If you missed it, recently there was a news story from ProPublica about Mexico drilling into a deep aquifer for drinking water. The catch, as the article notes, was that in the US, the same type of aquifers are considered so unlikely to be used for drinking water that they are not really regulated as such—leading to easy contamination. As the article notes:
“U.S. environmental regulators have long assumed that reservoirs located thousands of feet underground will be too expensive to tap. So even as population increases, temperatures rise, and traditional water supplies dry up, American scientists and policy-makers often exempt these deep aquifers from clean water protections and allow energy and mining companies to inject pollutants directly into them.”
This matters because water is often compared to as the “next oil”. There may be problems with that analogy, but a take-away point is a diminishing access to potable water due to pollution or climate change.
We have already seen how water contamination most likely affects disadvantaged communities (i.e. low-income communities of color).
So the question to pose to you, dear Latino reader: can you answer where the water you drink comes from?
This is an important question because many of use generally take for granted turning on the tap or finding bottled water at the neared convenience store or supermarket.
And often it is that convenience that masks what a valuable resource water is and how often we are careless with it—a resource that keeps us alive.
There are several issues to consider, ranging from the privatization of drinking water supplies, to a crumbling public water infrastructure, to the diverting use of water for manufacturing and resource extraction.
For years in Latin American and communities in the US there have been some battles over the privatization and commercialization of water. In the Western United States, water is tied to a long history of conflict and struggles, affecting many Latino and Hispano communities.
But the question comes back, where does your water come from?
The answer matters because you may be directly or indirectly casting your vote for the kind of system we want, the kind of laws we value, and the types of protections we want on our water systems.
If you regularly drink bottled water, it may be because you have to if your local source has been polluted—and you need to consider how to respond to that. If you choose bottled water in places with good municipal sources, you may be lining the pockets of corporations at the expense of local utilities—the irony being that some bottled water comes from municipal sources and municipal sources are often better regulated than bottled water. There is also the whole issue of what we do with those plastic bottles…
If your water comes from wells and aquifers, it is important to pay attention to what activities could affect that quality—could it be fracking? Could it be farm runoff? Is it being depleted faster than it could be restored?

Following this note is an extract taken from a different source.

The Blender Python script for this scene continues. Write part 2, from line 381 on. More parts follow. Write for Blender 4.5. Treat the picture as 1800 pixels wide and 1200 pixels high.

If your water comes via a distribution system fed by snowpack, what affects that snowpack? How reliable is it? How is climate change affecting it?
If your water source is connected to key ecosystems such as a delta, river, or other important watershed, then how is that ecosystem affected? If it is destroyed, how does it affect the water quality? Do we need to construct filtration systems because we have damaged the ones nature has in place?
The list could go on.
But the point is that we expect to have clean drinking water while we may not always be aware, or have the time and privilege to think about where our water comes from, what it takes to get it to us, and what affects it along the way.
As Latinos it should matter to us. Many Latino communities struggle with access to clean water and there is a history of water issues affecting Latino communities. But we also have the ability and opportunity to affect these issues in positive ways—in California this was highlighted last year with the signing the “Human Right to Water Act”.